§ Information provided:
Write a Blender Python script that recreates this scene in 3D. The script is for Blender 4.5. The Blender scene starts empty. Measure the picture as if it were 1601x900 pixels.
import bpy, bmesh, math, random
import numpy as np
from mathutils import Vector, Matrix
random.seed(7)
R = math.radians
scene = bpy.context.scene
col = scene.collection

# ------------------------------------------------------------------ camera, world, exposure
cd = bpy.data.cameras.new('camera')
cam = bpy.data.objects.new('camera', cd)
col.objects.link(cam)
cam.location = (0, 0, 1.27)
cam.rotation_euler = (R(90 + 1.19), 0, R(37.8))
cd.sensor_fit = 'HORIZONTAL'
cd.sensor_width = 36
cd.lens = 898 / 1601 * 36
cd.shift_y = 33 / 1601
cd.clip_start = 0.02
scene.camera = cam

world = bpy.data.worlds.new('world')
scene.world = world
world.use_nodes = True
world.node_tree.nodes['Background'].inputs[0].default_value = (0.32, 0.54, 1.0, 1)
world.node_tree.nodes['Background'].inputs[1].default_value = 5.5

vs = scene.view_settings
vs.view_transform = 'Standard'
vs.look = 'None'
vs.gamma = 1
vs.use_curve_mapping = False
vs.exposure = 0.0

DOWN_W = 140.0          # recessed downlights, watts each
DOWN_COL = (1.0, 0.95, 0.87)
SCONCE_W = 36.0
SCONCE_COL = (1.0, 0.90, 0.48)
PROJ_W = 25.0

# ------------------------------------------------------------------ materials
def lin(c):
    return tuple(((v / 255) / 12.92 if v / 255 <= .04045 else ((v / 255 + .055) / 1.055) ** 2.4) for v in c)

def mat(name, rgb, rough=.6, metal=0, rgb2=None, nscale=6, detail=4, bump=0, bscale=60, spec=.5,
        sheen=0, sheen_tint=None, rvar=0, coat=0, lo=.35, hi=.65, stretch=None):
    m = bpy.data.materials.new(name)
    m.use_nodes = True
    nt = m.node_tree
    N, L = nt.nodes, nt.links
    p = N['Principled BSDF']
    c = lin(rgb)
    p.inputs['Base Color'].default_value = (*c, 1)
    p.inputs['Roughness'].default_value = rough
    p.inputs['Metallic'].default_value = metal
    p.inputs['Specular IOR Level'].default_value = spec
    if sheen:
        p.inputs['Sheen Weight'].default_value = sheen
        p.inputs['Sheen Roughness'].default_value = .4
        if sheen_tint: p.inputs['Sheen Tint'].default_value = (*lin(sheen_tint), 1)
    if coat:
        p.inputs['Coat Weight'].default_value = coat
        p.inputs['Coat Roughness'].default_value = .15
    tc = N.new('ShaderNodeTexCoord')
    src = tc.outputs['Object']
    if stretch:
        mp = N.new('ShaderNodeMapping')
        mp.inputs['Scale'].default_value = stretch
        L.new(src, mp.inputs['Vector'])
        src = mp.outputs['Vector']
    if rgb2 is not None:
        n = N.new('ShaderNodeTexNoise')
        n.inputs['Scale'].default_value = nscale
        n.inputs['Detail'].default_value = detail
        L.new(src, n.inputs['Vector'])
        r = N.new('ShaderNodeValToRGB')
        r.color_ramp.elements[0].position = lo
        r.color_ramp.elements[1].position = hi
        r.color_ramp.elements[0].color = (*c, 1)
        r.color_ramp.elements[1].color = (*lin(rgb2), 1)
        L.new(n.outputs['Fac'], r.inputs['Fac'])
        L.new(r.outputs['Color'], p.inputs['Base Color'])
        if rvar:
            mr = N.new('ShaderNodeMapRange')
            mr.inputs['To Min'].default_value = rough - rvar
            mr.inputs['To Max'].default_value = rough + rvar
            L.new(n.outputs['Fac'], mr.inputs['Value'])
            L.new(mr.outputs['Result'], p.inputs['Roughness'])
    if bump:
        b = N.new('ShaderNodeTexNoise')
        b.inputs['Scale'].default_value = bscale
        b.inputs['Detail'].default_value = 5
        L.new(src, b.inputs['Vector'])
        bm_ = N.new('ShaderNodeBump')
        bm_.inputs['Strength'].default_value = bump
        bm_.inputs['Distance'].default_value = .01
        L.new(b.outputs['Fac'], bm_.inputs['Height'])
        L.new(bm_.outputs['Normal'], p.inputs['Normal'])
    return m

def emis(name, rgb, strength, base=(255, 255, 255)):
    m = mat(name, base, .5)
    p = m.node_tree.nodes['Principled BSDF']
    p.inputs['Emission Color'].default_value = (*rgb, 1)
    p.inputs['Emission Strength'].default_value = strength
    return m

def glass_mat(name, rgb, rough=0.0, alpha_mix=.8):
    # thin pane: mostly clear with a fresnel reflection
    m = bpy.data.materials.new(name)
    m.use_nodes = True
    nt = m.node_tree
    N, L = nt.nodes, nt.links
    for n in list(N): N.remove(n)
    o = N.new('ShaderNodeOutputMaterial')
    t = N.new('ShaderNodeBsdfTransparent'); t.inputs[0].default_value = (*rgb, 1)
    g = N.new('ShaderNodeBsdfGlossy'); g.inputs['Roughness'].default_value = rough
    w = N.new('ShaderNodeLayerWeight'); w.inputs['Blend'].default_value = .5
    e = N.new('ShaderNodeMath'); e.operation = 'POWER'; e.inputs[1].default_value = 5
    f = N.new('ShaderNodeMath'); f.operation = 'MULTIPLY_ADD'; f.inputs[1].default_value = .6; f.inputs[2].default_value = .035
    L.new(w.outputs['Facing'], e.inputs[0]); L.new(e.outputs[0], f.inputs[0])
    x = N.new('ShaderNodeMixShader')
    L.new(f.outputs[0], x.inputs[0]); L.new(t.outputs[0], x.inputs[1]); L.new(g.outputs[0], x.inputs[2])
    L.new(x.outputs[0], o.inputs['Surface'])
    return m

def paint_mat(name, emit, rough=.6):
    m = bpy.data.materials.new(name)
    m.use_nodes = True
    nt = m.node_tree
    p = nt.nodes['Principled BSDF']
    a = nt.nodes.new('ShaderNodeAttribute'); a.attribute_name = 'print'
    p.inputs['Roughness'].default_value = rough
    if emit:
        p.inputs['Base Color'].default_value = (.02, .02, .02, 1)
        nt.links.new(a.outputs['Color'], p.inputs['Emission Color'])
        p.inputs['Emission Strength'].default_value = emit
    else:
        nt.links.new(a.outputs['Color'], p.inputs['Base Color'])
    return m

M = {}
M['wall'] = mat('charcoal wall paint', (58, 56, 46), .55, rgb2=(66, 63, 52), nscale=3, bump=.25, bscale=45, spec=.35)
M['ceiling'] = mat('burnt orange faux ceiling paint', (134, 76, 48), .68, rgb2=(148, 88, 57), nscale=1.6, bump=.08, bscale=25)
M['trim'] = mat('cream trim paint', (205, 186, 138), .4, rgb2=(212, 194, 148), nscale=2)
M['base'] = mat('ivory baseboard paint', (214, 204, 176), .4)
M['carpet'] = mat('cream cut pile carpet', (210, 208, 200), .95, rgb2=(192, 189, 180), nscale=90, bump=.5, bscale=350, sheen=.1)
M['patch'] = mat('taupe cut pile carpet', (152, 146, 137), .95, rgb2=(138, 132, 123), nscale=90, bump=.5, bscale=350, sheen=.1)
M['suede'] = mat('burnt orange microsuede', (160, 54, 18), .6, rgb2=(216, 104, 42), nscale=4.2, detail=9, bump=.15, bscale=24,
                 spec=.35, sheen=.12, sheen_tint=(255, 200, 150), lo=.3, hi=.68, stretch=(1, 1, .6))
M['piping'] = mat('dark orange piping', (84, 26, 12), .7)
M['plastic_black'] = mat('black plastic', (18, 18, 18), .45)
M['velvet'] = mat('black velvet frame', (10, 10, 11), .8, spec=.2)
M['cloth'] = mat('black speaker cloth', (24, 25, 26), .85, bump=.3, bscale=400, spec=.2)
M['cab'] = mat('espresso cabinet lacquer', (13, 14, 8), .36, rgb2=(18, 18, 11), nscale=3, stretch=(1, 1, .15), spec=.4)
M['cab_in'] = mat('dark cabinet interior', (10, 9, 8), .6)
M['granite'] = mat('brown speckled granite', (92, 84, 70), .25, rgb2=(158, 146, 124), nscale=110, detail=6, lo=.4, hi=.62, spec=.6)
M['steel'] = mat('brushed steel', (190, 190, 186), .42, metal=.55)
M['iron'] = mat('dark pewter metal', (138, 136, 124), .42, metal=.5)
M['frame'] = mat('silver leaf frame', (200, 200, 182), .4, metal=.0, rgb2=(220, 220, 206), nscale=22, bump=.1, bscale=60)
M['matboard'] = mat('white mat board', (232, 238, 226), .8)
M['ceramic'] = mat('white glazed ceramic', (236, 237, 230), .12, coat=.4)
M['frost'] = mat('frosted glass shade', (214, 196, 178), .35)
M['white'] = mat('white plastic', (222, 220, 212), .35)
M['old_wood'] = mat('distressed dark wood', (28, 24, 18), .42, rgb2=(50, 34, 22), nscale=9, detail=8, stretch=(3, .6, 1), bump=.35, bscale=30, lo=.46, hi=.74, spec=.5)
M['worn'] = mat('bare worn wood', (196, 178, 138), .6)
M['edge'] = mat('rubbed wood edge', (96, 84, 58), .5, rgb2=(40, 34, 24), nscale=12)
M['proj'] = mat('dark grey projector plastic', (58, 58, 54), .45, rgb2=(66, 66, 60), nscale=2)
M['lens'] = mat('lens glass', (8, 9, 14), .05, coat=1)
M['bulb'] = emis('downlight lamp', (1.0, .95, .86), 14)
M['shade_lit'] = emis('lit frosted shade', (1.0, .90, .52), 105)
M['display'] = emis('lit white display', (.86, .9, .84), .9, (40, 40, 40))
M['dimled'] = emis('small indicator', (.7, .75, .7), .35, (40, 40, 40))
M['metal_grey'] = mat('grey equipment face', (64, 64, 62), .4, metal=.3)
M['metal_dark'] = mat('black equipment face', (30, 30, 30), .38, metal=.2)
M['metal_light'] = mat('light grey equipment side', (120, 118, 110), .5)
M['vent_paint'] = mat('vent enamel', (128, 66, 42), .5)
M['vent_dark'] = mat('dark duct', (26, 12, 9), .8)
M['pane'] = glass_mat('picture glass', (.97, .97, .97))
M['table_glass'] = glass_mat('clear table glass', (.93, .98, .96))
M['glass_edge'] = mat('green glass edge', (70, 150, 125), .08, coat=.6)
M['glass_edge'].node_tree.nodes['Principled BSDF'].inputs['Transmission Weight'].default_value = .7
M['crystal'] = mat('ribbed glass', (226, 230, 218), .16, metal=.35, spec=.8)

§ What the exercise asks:
Produce the lines from the top of the listing through the "vs.exposure = 0.0" line exactly as they appear, with no additional output.

§ Answer to this problem:
Write a Blender Python script that recreates this scene in 3D. The script is for Blender 4.5. The Blender scene starts empty. Measure the picture as if it were 1601x900 pixels.
import bpy, bmesh, math, random
import numpy as np
from mathutils import Vector, Matrix
random.seed(7)
R = math.radians
scene = bpy.context.scene
col = scene.collection

# ------------------------------------------------------------------ camera, world, exposure
cd = bpy.data.cameras.new('camera')
cam = bpy.data.objects.new('camera', cd)
col.objects.link(cam)
cam.location = (0, 0, 1.27)
cam.rotation_euler = (R(90 + 1.19), 0, R(37.8))
cd.sensor_fit = 'HORIZONTAL'
cd.sensor_width = 36
cd.lens = 898 / 1601 * 36
cd.shift_y = 33 / 1601
cd.clip_start = 0.02
scene.camera = cam

world = bpy.data.worlds.new('world')
scene.world = world
world.use_nodes = True
world.node_tree.nodes['Background'].inputs[0].default_value = (0.32, 0.54, 1.0, 1)
world.node_tree.nodes['Background'].inputs[1].default_value = 5.5

vs = scene.view_settings
vs.view_transform = 'Standard'
vs.look = 'None'
vs.gamma = 1
vs.use_curve_mapping = False
vs.exposure = 0.0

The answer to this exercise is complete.